Saturday, April 21, 2012

It Never Goes Away

I couldn't stop writing.

Because at age fourteen my life wasn't all that great, I designed stories in my 'journal' about one that was much improved. Attentive boyfriends that complimented me. Special awards. Friends that cared. It was all right there in the pages, and cathartic-ally so. My mind needed something happier than my reality.

Unbeknownst to me, my older sister was amusing herself daily by reading the ongoing entries. When she couldn't help but mention the name of my pretend beau on one of her weaker days, it was game over. I couldn't write any more hopeful fiction; the magic of that had faded. Years later when I was keeping some very secretive and truthful journals hidden away, my older sister still brought up my fiction.
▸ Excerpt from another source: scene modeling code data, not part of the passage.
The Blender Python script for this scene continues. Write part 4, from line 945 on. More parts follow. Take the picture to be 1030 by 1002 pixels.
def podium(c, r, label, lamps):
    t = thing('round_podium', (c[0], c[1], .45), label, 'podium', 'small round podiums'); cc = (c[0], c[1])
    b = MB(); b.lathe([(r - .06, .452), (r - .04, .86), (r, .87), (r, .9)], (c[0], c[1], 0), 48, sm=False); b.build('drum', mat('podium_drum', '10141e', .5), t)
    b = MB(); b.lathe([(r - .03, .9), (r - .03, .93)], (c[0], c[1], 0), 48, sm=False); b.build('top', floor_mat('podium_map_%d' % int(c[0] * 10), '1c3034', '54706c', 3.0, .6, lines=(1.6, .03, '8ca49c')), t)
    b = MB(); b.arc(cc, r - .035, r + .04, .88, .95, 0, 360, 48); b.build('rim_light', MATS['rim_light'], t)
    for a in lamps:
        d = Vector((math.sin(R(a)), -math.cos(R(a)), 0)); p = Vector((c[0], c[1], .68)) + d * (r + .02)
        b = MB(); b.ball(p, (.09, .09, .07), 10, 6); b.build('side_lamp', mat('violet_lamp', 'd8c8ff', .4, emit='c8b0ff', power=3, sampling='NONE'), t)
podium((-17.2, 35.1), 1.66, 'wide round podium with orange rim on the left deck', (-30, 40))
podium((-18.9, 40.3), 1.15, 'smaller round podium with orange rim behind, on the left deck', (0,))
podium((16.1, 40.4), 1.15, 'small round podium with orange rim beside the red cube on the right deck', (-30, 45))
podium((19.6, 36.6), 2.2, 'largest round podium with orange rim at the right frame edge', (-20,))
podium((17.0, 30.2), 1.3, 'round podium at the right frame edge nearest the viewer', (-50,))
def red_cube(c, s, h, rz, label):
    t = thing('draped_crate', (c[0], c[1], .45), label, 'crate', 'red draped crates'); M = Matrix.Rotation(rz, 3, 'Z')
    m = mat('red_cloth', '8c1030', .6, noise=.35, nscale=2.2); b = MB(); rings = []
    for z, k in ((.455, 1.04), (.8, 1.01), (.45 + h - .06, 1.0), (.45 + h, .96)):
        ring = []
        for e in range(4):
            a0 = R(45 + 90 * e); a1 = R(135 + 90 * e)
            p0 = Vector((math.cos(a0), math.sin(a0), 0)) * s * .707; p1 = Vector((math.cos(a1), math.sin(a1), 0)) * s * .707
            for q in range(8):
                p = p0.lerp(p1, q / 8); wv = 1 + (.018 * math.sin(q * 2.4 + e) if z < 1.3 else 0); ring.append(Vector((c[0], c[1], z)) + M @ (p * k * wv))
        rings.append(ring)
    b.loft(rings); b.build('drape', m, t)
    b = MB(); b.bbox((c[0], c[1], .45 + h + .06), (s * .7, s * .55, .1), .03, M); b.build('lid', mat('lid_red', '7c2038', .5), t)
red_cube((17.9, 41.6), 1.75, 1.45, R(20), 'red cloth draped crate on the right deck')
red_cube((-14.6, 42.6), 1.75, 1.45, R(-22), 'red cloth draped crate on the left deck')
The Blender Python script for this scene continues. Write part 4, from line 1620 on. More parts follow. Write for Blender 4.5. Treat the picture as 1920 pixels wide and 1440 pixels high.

Apparently it was good enough to have been memorable.


I rarely delved again into fiction; although I've been known to use the occasional embellishment. What good writer doesn't dress up a sentence whenever they can?

I kept myself busy with long letters to relatives and pen pals, and put my all into papers for school, which brought on a high school teacher's comment to my mother: "She writes very lucidly."

I, not accustomed to using words like 'lucidly', had to look that one up. It means bright, shining, transparent, readily understood, clearheaded and rational. In full disclosure, I looked that up just now as well.

I wrote a lot as a teen, but nothing I'd ever thought to have entered in a writing contest or anything. I was a closet writer, thanks to the incident with my sister's ridicule.

The years sped by and I was married, a young mother, a mother again, and a mother again. In between pregnancies I often worked full time doing various jobs, none of which I loved. I fell into professional cake decorating, daycare providing, scan coordinating, preschool teaching, and then doing the books for a business my husband and I started together. On top of that we built two houses and managed an acreage. Who had time for writing?

Yet the urge to really put my heart into it never went away.